Internal magnetic field experienced by H atom Electron

[Bosley]

Homework Statement

A 21 cm spectral line corresponds to the flipping of the electron in a hydrogen atom from having its spin parallel to the spin of the proton to having it anti-parallel. Find the internal magnetic field experienced by the electron in the hydrogen atom.

Homework Equations

lambda = 21 cm
f=c/lambda = 1.429 x 10^9 Hz
DeltaE = h f = 9.4686 x 10^-25 J

The Attempt at a Solution

According to Arthur Beiser's 1969 quantum book, the energy of an electron in a given quantum state will be higher or lower by V_m = (e*hbar/(2m))*B than its energy in the absence of the spin-orbit coupling.

I think that the DeltaE I found above would be equal to 2*V_m. Which would give me B = DeltaE*m/(e*hbar). But plugging in the numbers to that equation I get that B = .051 T.

This contradicts what Beiser says shortly thereafter, which is that the ground state hydrogen atom should have B approximately 14 T. He calculates this using B = mu_o*f*e/(2r) with f = 7 x 10¹⁵ where f is the number of times the hydrogen atom "sees" itself circled by the proton each second, and r = 5 x 10^-11 m. I don't know why my calculation contradicts this one, and if that contradiction is ok or if I have done something wrong.

Any insight would be appreciated.

 

[fzero]

The spin-orbit coupling is not responsible for the 21 cm line. The spin-orbit coupling refers to the coupling of the electrons intrinsic spin to its orbital angular momentum. Only states with nonzero orbital angular momentum are split by the spin-orbit interaction. This is one contribution to what's called fine structure of atom energy levels.

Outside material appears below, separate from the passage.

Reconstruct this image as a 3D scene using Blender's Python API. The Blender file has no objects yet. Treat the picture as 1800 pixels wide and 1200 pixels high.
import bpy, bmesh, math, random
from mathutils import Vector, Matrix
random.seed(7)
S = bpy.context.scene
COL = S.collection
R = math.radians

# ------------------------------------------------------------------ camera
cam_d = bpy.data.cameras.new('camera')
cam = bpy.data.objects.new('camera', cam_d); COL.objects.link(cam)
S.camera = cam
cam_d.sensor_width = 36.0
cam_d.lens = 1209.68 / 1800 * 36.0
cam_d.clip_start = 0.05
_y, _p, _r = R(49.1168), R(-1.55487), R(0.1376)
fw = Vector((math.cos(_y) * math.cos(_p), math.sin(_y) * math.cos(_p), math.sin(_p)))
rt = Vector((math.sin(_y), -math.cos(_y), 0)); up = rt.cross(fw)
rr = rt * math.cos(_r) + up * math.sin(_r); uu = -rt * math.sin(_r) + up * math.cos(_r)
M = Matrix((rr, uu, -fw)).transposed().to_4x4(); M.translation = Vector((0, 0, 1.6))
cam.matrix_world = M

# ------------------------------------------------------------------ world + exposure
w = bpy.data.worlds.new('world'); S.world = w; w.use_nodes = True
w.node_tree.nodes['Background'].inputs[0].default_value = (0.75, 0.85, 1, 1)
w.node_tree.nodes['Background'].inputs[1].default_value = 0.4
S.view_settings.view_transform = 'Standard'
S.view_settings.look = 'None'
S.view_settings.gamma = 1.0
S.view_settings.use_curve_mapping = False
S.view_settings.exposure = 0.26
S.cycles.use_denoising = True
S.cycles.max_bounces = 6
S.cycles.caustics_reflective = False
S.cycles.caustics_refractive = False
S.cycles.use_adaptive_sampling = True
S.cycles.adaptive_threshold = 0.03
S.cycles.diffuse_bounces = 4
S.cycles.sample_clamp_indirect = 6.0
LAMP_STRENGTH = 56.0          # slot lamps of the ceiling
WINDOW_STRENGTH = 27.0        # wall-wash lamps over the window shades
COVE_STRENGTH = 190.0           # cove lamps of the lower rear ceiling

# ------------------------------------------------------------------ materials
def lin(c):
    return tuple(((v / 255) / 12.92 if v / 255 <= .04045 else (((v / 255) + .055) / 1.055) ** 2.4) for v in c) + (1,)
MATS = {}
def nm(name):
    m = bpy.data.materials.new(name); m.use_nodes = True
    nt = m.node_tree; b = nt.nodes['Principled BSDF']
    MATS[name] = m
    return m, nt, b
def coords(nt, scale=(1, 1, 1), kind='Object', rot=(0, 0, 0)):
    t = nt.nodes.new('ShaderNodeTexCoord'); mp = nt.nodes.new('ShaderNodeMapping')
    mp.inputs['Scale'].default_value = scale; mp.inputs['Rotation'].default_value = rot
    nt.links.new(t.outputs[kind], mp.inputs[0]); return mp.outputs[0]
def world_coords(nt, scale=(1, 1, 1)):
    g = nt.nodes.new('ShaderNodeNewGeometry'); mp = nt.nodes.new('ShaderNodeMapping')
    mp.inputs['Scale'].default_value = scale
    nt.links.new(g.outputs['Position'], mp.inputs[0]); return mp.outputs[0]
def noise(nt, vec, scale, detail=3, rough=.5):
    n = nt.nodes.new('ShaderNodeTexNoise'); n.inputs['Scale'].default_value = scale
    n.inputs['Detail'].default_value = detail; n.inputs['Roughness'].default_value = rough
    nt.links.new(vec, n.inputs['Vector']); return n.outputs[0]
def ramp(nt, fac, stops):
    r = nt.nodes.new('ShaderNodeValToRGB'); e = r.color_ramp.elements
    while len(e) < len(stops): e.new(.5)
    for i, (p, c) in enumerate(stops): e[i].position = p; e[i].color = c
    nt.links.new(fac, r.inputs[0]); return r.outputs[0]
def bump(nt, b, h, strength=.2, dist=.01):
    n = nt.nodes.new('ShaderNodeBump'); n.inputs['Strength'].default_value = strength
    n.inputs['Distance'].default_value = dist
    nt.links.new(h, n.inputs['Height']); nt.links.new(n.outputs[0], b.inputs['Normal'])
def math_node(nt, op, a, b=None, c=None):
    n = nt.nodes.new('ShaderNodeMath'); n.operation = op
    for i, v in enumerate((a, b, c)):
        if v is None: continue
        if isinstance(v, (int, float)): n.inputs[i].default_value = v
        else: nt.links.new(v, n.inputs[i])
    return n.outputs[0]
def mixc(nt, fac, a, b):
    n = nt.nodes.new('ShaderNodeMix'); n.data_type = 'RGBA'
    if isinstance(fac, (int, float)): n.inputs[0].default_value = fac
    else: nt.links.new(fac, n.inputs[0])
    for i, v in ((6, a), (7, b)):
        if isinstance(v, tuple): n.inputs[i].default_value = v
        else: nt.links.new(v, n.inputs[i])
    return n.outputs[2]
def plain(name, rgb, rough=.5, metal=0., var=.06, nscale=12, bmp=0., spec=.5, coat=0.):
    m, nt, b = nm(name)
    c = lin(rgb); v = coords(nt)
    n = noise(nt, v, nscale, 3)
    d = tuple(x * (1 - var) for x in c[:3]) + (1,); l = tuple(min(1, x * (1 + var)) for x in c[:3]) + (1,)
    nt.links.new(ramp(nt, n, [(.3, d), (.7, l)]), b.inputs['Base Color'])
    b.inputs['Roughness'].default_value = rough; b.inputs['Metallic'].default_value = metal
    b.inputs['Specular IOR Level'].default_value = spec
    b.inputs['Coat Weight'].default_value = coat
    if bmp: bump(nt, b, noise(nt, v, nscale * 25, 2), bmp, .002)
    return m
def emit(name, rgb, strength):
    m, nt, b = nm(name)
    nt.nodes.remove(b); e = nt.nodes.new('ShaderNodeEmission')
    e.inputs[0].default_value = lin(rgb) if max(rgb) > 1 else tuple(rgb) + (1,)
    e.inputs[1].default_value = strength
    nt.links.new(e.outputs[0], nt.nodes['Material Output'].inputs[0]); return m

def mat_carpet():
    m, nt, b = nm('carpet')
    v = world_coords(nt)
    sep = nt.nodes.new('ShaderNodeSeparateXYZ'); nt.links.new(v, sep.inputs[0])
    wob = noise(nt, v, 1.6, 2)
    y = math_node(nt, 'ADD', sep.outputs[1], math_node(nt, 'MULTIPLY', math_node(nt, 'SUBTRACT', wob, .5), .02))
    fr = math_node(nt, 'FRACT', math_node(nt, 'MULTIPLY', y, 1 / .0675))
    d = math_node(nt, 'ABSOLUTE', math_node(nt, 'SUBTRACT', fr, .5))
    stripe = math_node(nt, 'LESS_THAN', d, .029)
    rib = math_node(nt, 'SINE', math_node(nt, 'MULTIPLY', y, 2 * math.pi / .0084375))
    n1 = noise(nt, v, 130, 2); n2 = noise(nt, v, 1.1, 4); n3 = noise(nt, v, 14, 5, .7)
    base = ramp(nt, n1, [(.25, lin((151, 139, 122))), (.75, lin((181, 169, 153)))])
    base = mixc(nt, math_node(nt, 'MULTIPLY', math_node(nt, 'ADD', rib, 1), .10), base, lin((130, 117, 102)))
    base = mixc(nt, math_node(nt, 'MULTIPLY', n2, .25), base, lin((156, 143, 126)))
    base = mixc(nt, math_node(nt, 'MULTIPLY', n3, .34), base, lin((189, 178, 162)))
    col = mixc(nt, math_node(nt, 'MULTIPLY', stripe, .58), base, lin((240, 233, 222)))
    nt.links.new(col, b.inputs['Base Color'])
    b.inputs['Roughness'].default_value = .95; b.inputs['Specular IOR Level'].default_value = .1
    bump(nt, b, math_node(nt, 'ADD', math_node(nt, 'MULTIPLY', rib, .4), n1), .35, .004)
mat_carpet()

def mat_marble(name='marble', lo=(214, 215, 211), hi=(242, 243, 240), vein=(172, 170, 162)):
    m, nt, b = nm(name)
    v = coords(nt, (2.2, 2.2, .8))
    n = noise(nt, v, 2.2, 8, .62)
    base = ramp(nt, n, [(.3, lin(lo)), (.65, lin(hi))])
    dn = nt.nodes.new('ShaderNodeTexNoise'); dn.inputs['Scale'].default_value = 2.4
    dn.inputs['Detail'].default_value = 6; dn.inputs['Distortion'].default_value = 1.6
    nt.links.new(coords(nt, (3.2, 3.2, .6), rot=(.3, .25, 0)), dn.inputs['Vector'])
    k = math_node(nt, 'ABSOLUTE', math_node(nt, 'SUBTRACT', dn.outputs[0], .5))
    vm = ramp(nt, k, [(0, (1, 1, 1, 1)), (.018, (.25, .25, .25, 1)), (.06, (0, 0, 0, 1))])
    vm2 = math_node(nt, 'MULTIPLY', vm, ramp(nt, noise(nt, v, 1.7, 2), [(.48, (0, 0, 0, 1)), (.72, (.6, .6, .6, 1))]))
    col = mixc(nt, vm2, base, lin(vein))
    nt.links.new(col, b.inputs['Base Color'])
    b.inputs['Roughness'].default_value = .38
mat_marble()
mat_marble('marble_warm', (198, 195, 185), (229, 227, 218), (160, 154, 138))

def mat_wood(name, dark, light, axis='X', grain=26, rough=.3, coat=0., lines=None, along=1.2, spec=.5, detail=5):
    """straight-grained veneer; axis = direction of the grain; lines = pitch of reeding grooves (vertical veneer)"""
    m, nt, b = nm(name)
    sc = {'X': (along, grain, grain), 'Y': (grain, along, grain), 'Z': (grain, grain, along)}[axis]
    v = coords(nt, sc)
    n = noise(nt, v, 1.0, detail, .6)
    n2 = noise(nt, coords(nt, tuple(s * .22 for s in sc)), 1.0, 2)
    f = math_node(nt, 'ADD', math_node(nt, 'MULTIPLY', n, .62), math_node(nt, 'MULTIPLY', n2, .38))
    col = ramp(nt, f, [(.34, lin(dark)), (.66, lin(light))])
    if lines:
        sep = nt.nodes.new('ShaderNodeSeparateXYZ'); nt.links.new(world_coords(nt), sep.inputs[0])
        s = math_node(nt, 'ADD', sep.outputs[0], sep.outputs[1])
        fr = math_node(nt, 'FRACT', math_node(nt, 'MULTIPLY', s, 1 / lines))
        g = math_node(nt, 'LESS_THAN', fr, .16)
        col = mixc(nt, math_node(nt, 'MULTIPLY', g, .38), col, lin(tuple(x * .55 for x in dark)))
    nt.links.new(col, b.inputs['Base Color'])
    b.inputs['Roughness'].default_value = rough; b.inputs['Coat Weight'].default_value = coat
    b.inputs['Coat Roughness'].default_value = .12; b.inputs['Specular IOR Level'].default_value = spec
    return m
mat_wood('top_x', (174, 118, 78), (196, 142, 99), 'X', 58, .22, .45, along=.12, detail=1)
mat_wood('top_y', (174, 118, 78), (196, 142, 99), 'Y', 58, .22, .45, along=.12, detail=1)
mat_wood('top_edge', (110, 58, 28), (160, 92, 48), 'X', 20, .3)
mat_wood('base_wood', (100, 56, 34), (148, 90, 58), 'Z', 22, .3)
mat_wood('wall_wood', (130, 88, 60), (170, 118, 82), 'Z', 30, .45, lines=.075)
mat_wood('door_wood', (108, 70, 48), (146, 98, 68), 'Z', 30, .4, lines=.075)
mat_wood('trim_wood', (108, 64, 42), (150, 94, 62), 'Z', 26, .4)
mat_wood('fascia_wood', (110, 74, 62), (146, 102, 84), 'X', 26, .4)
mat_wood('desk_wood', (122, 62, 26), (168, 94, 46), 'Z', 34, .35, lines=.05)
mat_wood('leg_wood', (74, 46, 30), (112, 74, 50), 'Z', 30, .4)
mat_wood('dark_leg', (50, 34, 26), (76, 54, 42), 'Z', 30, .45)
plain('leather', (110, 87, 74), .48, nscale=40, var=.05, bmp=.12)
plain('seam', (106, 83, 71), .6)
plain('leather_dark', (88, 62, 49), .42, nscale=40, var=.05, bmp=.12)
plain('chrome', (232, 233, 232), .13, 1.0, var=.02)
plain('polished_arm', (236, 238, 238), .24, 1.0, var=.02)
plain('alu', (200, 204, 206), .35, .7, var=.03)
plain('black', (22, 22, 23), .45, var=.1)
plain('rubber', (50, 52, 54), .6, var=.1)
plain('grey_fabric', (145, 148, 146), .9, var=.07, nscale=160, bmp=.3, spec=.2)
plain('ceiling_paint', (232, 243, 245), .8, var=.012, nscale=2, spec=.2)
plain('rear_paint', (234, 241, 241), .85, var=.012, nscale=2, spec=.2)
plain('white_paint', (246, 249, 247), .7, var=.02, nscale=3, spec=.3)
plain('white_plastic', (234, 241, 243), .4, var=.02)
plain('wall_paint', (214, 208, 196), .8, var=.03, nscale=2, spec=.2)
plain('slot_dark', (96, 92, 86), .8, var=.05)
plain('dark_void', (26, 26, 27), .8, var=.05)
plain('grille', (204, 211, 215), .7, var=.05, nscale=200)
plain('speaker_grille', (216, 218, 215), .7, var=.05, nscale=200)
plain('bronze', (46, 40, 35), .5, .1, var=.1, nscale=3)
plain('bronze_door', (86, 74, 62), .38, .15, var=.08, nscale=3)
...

The 21 cm line is due to a splitting of the 1s state due to the coupling between the electron spin with the proton spin. The 1s state has no orbital angular momentum and there is no spin-orbit splitting for this state. The spin-spin coupling is much smaller than typical spin-orbit couplings and causes what is called hyperfine structure. I haven't checked your numbers, but it's natural to find a nuclear magnetic field that is much smaller than that due to angular momentum of the electron.